If you're anything like me, you want to be able to build great things quickly. You want to get your product in the hands of users and start learning what they think as soon as possible. But you also don't want to sacrifice quality for speed; you need to get it right.
The product discovery process sometimes has a bad reputation with stakeholders. That's where feature discovery comes in - it helps us build better products faster by helping us focus on the feature you're trying to build right now. In this article, we'll discuss the benefits of conducting product discovery for each feature, and how it can help you generate more ideas and build a better product more quickly.
The problem with big upfront product discovery
The way many companies conduct product discovery goes something like this.
- They bring together a team of people - designers, developers, product managers, stakeholders
- They spend weeks or even months doing research.
- They'll talk to users, look at data, and try to understand the problem from all angles.
- And then they'll come up with a big plan for the product.
- Often this involves creating wireframes, polished designs and technical architecture diagrams.
They effectively end up with a waterfall specification - an extensive plan of what to build.

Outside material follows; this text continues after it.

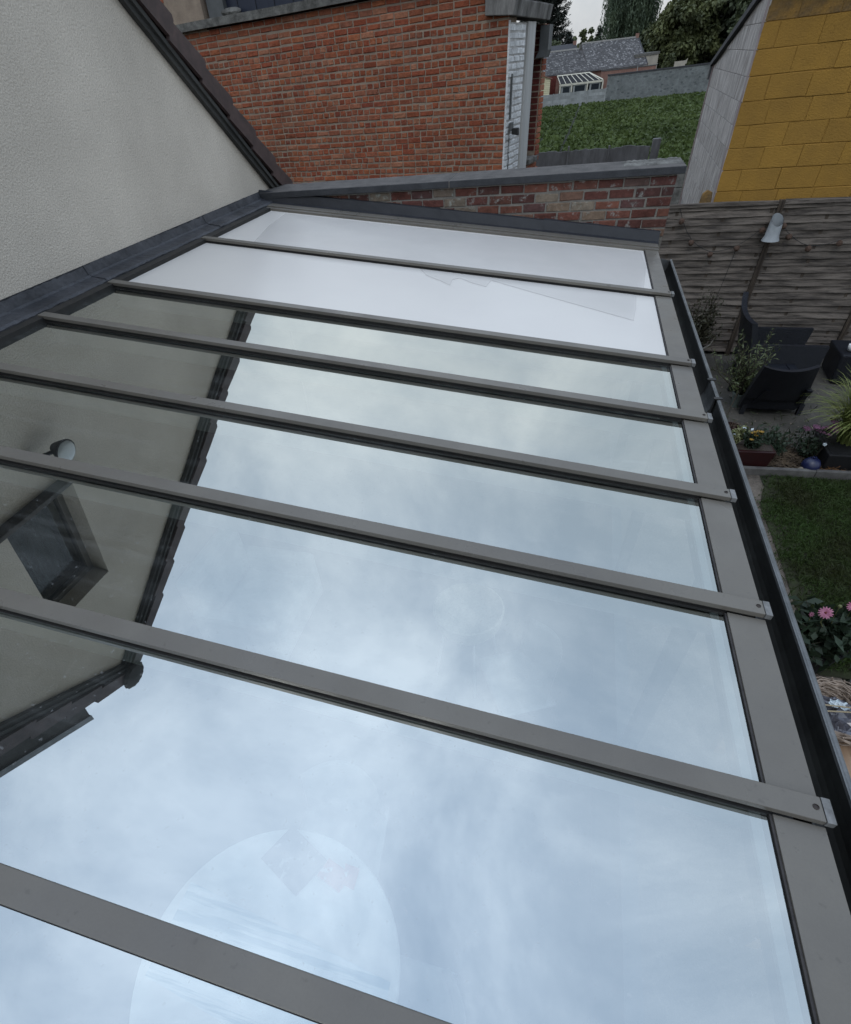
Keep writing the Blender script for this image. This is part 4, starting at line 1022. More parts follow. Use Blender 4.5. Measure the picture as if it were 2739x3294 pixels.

Here's the problem. Waterfall has its strengths, but innovation isn't one of them.
With big upfront product discovery for your app, you're more likely to fall into the trap of placing one big bet on an app idea. If it fails, then the entire investment fails. Whilst you can keep your upfront discovery light, it often doesn't end up this way. Which is why I think it's dangerous.

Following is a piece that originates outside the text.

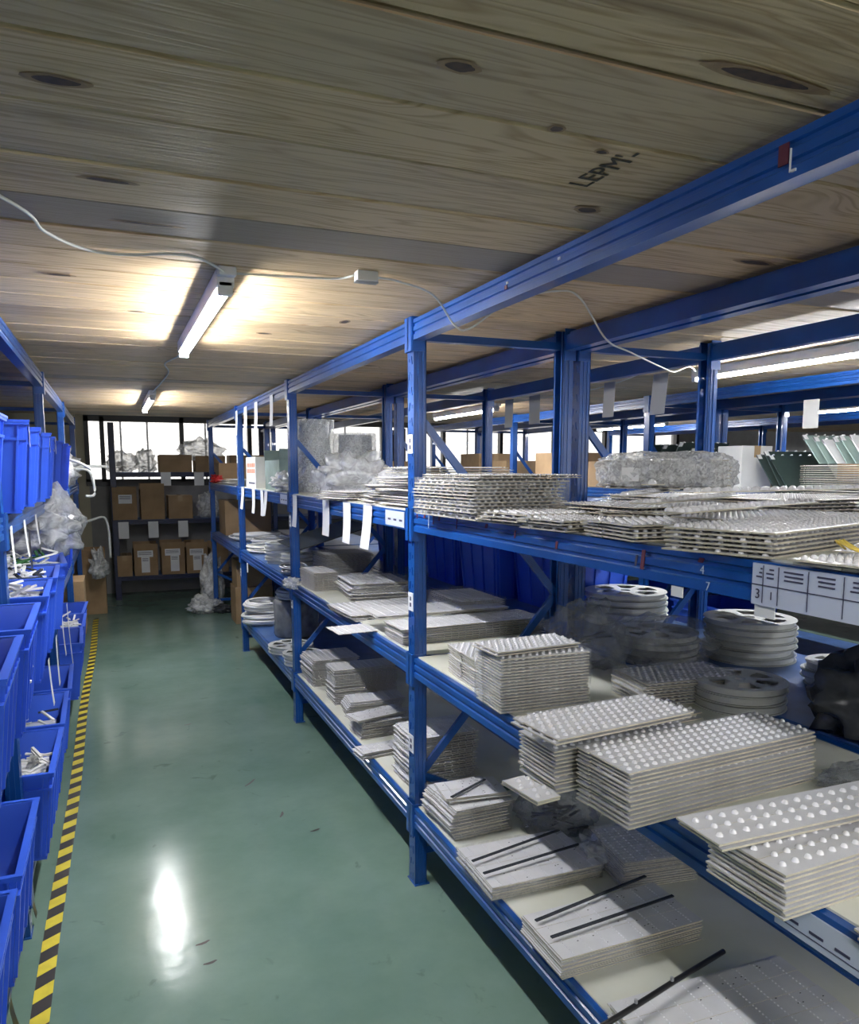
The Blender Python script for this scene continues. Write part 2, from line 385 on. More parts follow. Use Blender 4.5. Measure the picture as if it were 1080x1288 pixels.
# ---------------------------------------------------------------- racks
def upright_mesh(h, sign=-1, w=.06, d=.045, detail=True):
    """C channel, punched face at x=0 looking along sign*x, body towards -sign*x; y 0..w"""
    b = MB(); t = .0025
    X = Matrix.Scale(-sign if sign > 0 else 1, 4, (1, 0, 0)) if sign > 0 else None
    if detail:
        p = .05; n = int(h / p); p = h / n; c2 = w / 2
        for i in range(n):
            z = i * p
            for c, sl in ((0, 1), (1, -1)):
                y0 = c * c2; y1 = y0 + c2; yc = (y0 + y1) / 2 + (.004 if c == 0 else -.004); zc = z + p / 2
                if (i + c) % 2 == 0: hole = [(yc - .0035 - .003 * sl, zc - .014), (yc + .0035 - .003 * sl, zc - .014), (yc + .0035 + .003 * sl, zc + .014), (yc - .0035 + .003 * sl, zc + .014)]
                else: hole = [(yc - .003, zc - .006), (yc + .003, zc - .006), (yc + .003, zc + .006), (yc - .003, zc + .006)]
                out = [(y0, z), (y1, z), (y1, z + p), (y0, z + p)]
                vs = [(0, a, q) for a, q in out + hole] + [(t, a, q) for a, q in hole]
                b.add(vs, [(k, (k + 1) % 4, (k + 1) % 4 + 4, k + 4) for k in range(4)] + [(k + 4, (k + 1) % 4 + 4, (k + 1) % 4 + 8, k + 8) for k in range(4)], 'blue', X)
        b.box((t, 0, 0), (t + .0004, .006, h), 'blue', X)
    else:
        b.box((0, 0, 0), (t, w, h), 'blue', X)
    # ribbed side webs
    for y in (0, w - t):
        b.box((0, y, 0), (d, y + t, h), 'blue', X)
        yy = y - .003 if y == 0 else y + t
        b.box((.014, yy, 0), (.019, yy + .003, h), 'blue', X); b.box((.030, yy, 0), (.035, yy + .003, h), 'blue', X)
    b.box((d - t, 0, 0), (d, .012, h), 'blue', X); b.box((d - t, w - .012, 0), (d, w, h), 'blue', X)
    b.box((-.004, -.008, 0), (d + .008, w + .008, .004), 'blue', X)
    return b.mesh('upright')


def beam_mesh(L, h, sign=-1, conn=True):
    """beam 0..L along y, top at z=0, front face x=0 facing sign*x"""
    b = MB(); g = .005; d = .04
    pr = [(0, -h), (0, -.74 * h), (g, -.70 * h), (g, -.60 * h), (0, -.56 * h), (0, -.36 * h), (g, -.32 * h), (g, -.22 * h), (0, -.18 * h), (0, 0), (d * .6, 0), (d * .6, -.012), (d, -.012), (d, -h)]
    if sign > 0: pr = [(-x, z) for x, z in pr][::-1]
    b.extrude_y(pr, 0, L, 'blue')
    return b.mesh('beam')


PAINT = [None]


def connector_mesh(h, sign, end):
    b = MB(); s = 1 if sign < 0 else -1
    y = 0 if end == 0 else -.004
    b.box((min(-.004 * s, .042 * s), y, -h - .035), (max(-.004 * s, .042 * s), y + .004, .012), 'blue')
    y0, y1 = (-.034, 0) if end == 0 else (0, .034)
    b.box((min(-.0065 * s, -.0035 * s), y0, -h - .035), (max(-.0065 * s, -.0035 * s), y1, .012), 'blue')
    return b.mesh('connector')


def rack(x0, depth, py, levels, label, decks, name='storage_rack', sx=(-1, 1), top=1.99, detail=True, skip=()):
    root = empty(name, label, 'rack', (x0, py[0], 0)); ox, oy = x0, py[0]
    for side in (0, 1):
        sg = -1 if side == 0 else 1
        um = upright_mesh(top, sg, detail=detail)
        for y in py: put('upright', um, root, ((0 if side == 0 else depth), y - oy, 0))
        for i in range(len(py) - 1):
            L = py[i + 1] - py[i] - .06
            for z, h in levels:
                if (i, z) in skip: continue
                bm = beam_mesh(L, h, sg)
                bo = put('beam', bm, root, ((-.004 if side == 0 else depth + .004), py[i] + .06 - oy, z))
                for e in (0, 1): put('connector', connector_mesh(h, sg, e), bo, (0, L * e, 0))
    for i in range(len(py) - 1):
        for li, (z, h) in enumerate(levels):
            if z > 1.9 or (i, z) in skip: continue
            k = decks(i, li); b = MB()
            b.box((.012, .064, -.009), (depth - .012, py[i + 1] - py[i] - .004, .004), k)
            b.build('shelf_board', root, (0, py[i] - oy, z))
    for y in py:
        b = MB(); b.bar((.045, .03, top - .05), (depth - .045, .03, top - .05), .03, .025, 'blue'); b.build('brace', root, (0, y - oy, 0))
        b = MB(); b.bar((.045, .03, .12), (depth - .045, .03, .12), .03, .025, 'blue'); b.build('brace', root, (0, y - oy, 0))
        for a, c in (((.045, .03, 1.66), (depth - .045, .03, 1.04)), ((depth - .045, .03, 1.02), (.045, .03, .42)), ((.045, .03, .40), (depth - .045, .03, .13))):
            b = MB(); b.bar(a, c, .016, .026, 'blue'); b.build('brace', root, (0, y - oy, 0))
    return root


LV = [(.297, .072), (.845, .068), (1.355, .066), (1.99, .066)]
PY = [.49, 2.44, 4.39, 6.34, 8.29]
r1 = rack(.95, .62, PY, LV, 'long blue steel rack on the right side of the green aisle, full of white boards',
          lambda i, l: 'deck' if i < 2 or l == 2 else 'deckblue', skip=((3, .297),))
r2 = rack(1.60, .64, PY, LV, 'blue steel rack standing back to back behind the long rack of white boards', lambda i, l: 'deckblue')
r3 = rack(3.45, .62, PY, LV, 'blue steel rack on the far side of the second aisle, its top beam lit bright', lambda i, l: 'deckblue', detail=False)
r4 = rack(4.10, .62, PY[1:], LV, 'blue steel rack in shade behind the brightly lit rack across the second aisle', lambda i, l: 'deckblue', detail=False)
r5 = rack(5.9, .62, PY[1:], LV, 'blue steel rack farthest to the right, beyond the third aisle', lambda i, l: 'deckblue', detail=False)
LVL = [(.20, .065), (.80, .065), (1.355, .066), (1.99, .066)]
PYL = [.70, 2.62, 4.54, 6.46, 8.38]
rl = rack(-.93, .62, PYL, LVL, 'blue steel rack on the left of the aisle holding blue plastic crates', lambda i, l: 'deckblue')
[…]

Some executives love this approach because they are confident in their ideas and want to see them built. This is a very human problem; when you're trying to come up with the perfect solution for a problem, it's easy to get attached to your ideas and overlook better ones.
By moving from upfront product discovery to feature-by-feature discovery, you can move more quickly and avoid big-design-upfront or placing big bets on the favourite idea.
What is feature discovery?
Feature discovery means conducting discovery every time you embark on developing a feature. It's not a replacement for upfront product discovery. However, you will be able to do a smaller upfront product discovery knowing you will conduct deeper discovery on each feature you build.
The goal of feature discovery is to learn about a user's needs before you design, build, and release a solution for that need. This means that you're constantly learning and evolving your product based on user feedback. It's an agile approach to product development that helps you move more quickly, while still maintaining a focus on customer insight, quality and outcomes.
How to conduct feature discovery
A typical discovery process might look like this:
- Learn about a customer problem
- Define it well
- Generate ideas to solve that problem
- Test ideas to see which is the fittest
- Pick the winner and elaborate on it
- Deliver the winning idea and measure it
- Use the learnings and repeat if necessary
For a product discovery, you might be focusing on a big strategic problem. For example "Only 15% of our mobile customers buy online". If you're conducting feature discovery, you'd still conduct an upfront product discovery to dig into this. However, your goal isn't to define an entire solution or app. It's to prove that there is a possible solution that could improve the status quo, without going into the details.
Then, once you have proven that you have an idea that can solve this problem, you then move into proper product development where feature discovery is conducted for each feature you build.
Doesn't this take a long time?
In my experience, feature discovery is pretty quick. You can do research for one feature whilst developing another.
An example may help.
We recently noticed that we were losing 55% of customers in the first 10 minutes of using our app. We felt like this was a big problem to solve. So we started exploring that problem by analysing customer reviews, getting stakeholder feedback and doing some user testing. We then generated three ideas and weighed up the pros and cons of each. In the end, we picked an idea and ran it as an A/B test. The whole process has taken five weeks. This may seem like a long time, but if we can create a 2% uptick in purchase conversions, we'll see almost £0.5m in revenue as a result.
As a small aside, other stakeholders and I were married to another idea that we decided not to go with. The new learnings convinced us that we might be making life too complicated for our customers, so we ended up trying what we felt was a better approach.